SET TASK: Give every line of the material again, exactly as written.

INFORMATION SHOWN:

>> BEGIN

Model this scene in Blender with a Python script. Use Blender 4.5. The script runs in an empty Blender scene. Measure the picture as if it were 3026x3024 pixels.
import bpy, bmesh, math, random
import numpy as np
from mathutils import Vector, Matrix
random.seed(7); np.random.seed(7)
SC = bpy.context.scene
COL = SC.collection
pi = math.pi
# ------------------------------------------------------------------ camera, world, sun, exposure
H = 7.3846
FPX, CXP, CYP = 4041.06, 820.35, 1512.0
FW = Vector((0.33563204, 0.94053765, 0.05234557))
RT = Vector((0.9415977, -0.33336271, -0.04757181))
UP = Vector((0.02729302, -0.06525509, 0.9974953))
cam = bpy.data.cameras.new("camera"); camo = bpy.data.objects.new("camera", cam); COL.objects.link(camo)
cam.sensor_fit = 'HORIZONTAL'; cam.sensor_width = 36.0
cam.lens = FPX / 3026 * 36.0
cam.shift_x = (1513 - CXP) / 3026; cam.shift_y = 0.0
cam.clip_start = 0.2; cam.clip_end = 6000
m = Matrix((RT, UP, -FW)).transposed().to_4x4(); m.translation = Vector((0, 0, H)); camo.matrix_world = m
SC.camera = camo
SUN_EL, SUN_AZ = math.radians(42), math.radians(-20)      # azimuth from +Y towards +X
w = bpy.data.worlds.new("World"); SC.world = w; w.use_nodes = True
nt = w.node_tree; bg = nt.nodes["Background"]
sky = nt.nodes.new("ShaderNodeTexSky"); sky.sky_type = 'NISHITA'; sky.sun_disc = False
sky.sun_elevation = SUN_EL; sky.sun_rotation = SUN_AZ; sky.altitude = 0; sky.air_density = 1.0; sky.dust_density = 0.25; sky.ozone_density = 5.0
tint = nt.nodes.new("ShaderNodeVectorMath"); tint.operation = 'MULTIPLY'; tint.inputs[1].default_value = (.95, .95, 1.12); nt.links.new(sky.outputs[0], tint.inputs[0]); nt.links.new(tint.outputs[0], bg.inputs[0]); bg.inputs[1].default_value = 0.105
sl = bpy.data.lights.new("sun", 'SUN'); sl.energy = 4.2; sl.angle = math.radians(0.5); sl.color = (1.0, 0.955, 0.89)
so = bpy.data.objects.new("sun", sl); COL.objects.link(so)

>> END

ANSWER IN FULL:
Model this scene in Blender with a Python script. Use Blender 4.5. The script runs in an empty Blender scene. Measure the picture as if it were 3026x3024 pixels.
import bpy, bmesh, math, random
import numpy as np
from mathutils import Vector, Matrix
random.seed(7); np.random.seed(7)
SC = bpy.context.scene
COL = SC.collection
pi = math.pi
# ------------------------------------------------------------------ camera, world, sun, exposure
H = 7.3846
FPX, CXP, CYP = 4041.06, 820.35, 1512.0
FW = Vector((0.33563204, 0.94053765, 0.05234557))
RT = Vector((0.9415977, -0.33336271, -0.04757181))
UP = Vector((0.02729302, -0.06525509, 0.9974953))
cam = bpy.data.cameras.new("camera"); camo = bpy.data.objects.new("camera", cam); COL.objects.link(camo)
cam.sensor_fit = 'HORIZONTAL'; cam.sensor_width = 36.0
cam.lens = FPX / 3026 * 36.0
cam.shift_x = (1513 - CXP) / 3026; cam.shift_y = 0.0
cam.clip_start = 0.2; cam.clip_end = 6000
m = Matrix((RT, UP, -FW)).transposed().to_4x4(); m.translation = Vector((0, 0, H)); camo.matrix_world = m
SC.camera = camo
SUN_EL, SUN_AZ = math.radians(42), math.radians(-20)      # azimuth from +Y towards +X
w = bpy.data.worlds.new("World"); SC.world = w; w.use_nodes = True
nt = w.node_tree; bg = nt.nodes["Background"]
sky = nt.nodes.new("ShaderNodeTexSky"); sky.sky_type = 'NISHITA'; sky.sun_disc = False
sky.sun_elevation = SUN_EL; sky.sun_rotation = SUN_AZ; sky.altitude = 0; sky.air_density = 1.0; sky.dust_density = 0.25; sky.ozone_density = 5.0
tint = nt.nodes.new("ShaderNodeVectorMath"); tint.operation = 'MULTIPLY'; tint.inputs[1].default_value = (.95, .95, 1.12); nt.links.new(sky.outputs[0], tint.inputs[0]); nt.links.new(tint.outputs[0], bg.inputs[0]); bg.inputs[1].default_value = 0.105
sl = bpy.data.lights.new("sun", 'SUN'); sl.energy = 4.2; sl.angle = math.radians(0.5); sl.color = (1.0, 0.955, 0.89)
so = bpy.data.objects.new("sun", sl); COL.objects.link(so)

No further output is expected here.